DO THIS
Give all the lines below again, exactly, with no pictures.

SUPPLIED INFORMATION

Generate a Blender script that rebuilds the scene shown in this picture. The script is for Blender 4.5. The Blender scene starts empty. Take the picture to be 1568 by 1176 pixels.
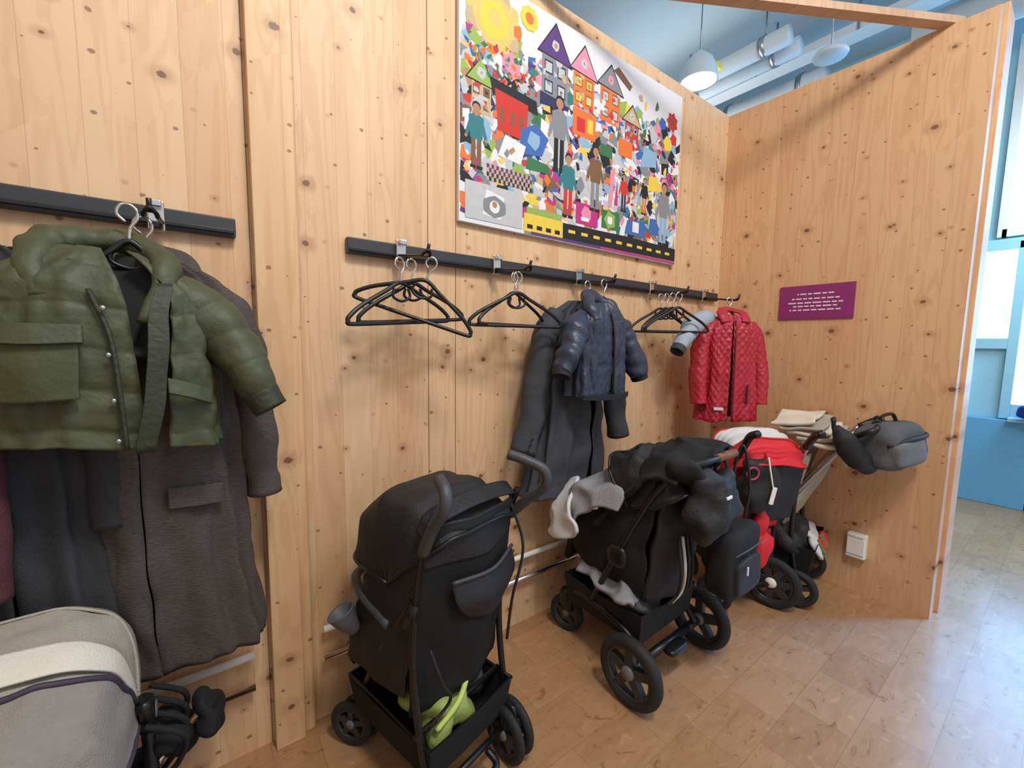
import bpy, math, random
from mathutils import Vector, noise, Matrix
random.seed(7)
pi=math.pi
# ---------------------------------------------------------------- helpers
def c(r,g,b):
    f=lambda v:(v/255/12.92) if v/255<=0.04045 else ((v/255+0.055)/1.055)**2.4
    return (f(r),f(g),f(b))
_m={}
def mat(name,col,rough=.6,metal=0,var=0,vscale=20,bump=0,bscale=80,emit=0,stretch=(1,1,1),sheen=0,alpha=1):
    if name in _m: return _m[name]
    m=bpy.data.materials.new(name); m.use_nodes=True; nt=m.node_tree; b=nt.nodes['Principled BSDF']
    b.inputs['Base Color'].default_value=(*col,1); b.inputs['Roughness'].default_value=rough; b.inputs['Metallic'].default_value=metal
    if sheen: b.inputs['Sheen Weight'].default_value=sheen
    if emit:
        b.inputs['Emission Color'].default_value=(*col,1); b.inputs['Emission Strength'].default_value=emit
    tc=nt.nodes.new('ShaderNodeTexCoord'); mp=nt.nodes.new('ShaderNodeMapping'); nt.links.new(tc.outputs['Object'],mp.inputs[0]); mp.inputs['Scale'].default_value=stretch
    n=nt.nodes.new('ShaderNodeTexNoise'); n.inputs['Scale'].default_value=vscale; n.inputs['Detail'].default_value=4; nt.links.new(mp.outputs[0],n.inputs['Vector'])
    v=max(var,.04)
    mx=nt.nodes.new('ShaderNodeMix'); mx.data_type='RGBA'; nt.links.new(n.outputs['Fac'],mx.inputs[0])
    mx.inputs[6].default_value=(*[x*(1-v) for x in col],1); mx.inputs[7].default_value=(*[min(1,x*(1+v)) for x in col],1)
    nt.links.new(mx.outputs[2],b.inputs['Base Color'])
    if bump:
        n2=nt.nodes.new('ShaderNodeTexNoise'); n2.inputs['Scale'].default_value=bscale; n2.inputs['Detail'].default_value=3; nt.links.new(mp.outputs[0],n2.inputs['Vector'])
        bp=nt.nodes.new('ShaderNodeBump'); bp.inputs['Strength'].default_value=bump; bp.inputs['Distance'].default_value=.01
        nt.links.new(n2.outputs['Fac'],bp.inputs['Height']); nt.links.new(bp.outputs[0],b.inputs['Normal'])
    _m[name]=m; return m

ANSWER
Generate a Blender script that rebuilds the scene shown in this picture. The script is for Blender 4.5. The Blender scene starts empty. Take the picture to be 1568 by 1176 pixels.
import bpy, math, random
from mathutils import Vector, noise, Matrix
random.seed(7)
pi=math.pi
# ---------------------------------------------------------------- helpers
def c(r,g,b):
    f=lambda v:(v/255/12.92) if v/255<=0.04045 else ((v/255+0.055)/1.055)**2.4
    return (f(r),f(g),f(b))
_m={}
def mat(name,col,rough=.6,metal=0,var=0,vscale=20,bump=0,bscale=80,emit=0,stretch=(1,1,1),sheen=0,alpha=1):
    if name in _m: return _m[name]
    m=bpy.data.materials.new(name); m.use_nodes=True; nt=m.node_tree; b=nt.nodes['Principled BSDF']
    b.inputs['Base Color'].default_value=(*col,1); b.inputs['Roughness'].default_value=rough; b.inputs['Metallic'].default_value=metal
    if sheen: b.inputs['Sheen Weight'].default_value=sheen
    if emit:
        b.inputs['Emission Color'].default_value=(*col,1); b.inputs['Emission Strength'].default_value=emit
    tc=nt.nodes.new('ShaderNodeTexCoord'); mp=nt.nodes.new('ShaderNodeMapping'); nt.links.new(tc.outputs['Object'],mp.inputs[0]); mp.inputs['Scale'].default_value=stretch
    n=nt.nodes.new('ShaderNodeTexNoise'); n.inputs['Scale'].default_value=vscale; n.inputs['Detail'].default_value=4; nt.links.new(mp.outputs[0],n.inputs['Vector'])
    v=max(var,.04)
    mx=nt.nodes.new('ShaderNodeMix'); mx.data_type='RGBA'; nt.links.new(n.outputs['Fac'],mx.inputs[0])
    mx.inputs[6].default_value=(*[x*(1-v) for x in col],1); mx.inputs[7].default_value=(*[min(1,x*(1+v)) for x in col],1)
    nt.links.new(mx.outputs[2],b.inputs['Base Color'])
    if bump:
        n2=nt.nodes.new('ShaderNodeTexNoise'); n2.inputs['Scale'].default_value=bscale; n2.inputs['Detail'].default_value=3; nt.links.new(mp.outputs[0],n2.inputs['Vector'])
        bp=nt.nodes.new('ShaderNodeBump'); bp.inputs['Strength'].default_value=bump; bp.inputs['Distance'].default_value=.01
        nt.links.new(n2.outputs['Fac'],bp.inputs['Height']); nt.links.new(bp.outputs[0],b.inputs['Normal'])
    _m[name]=m; return m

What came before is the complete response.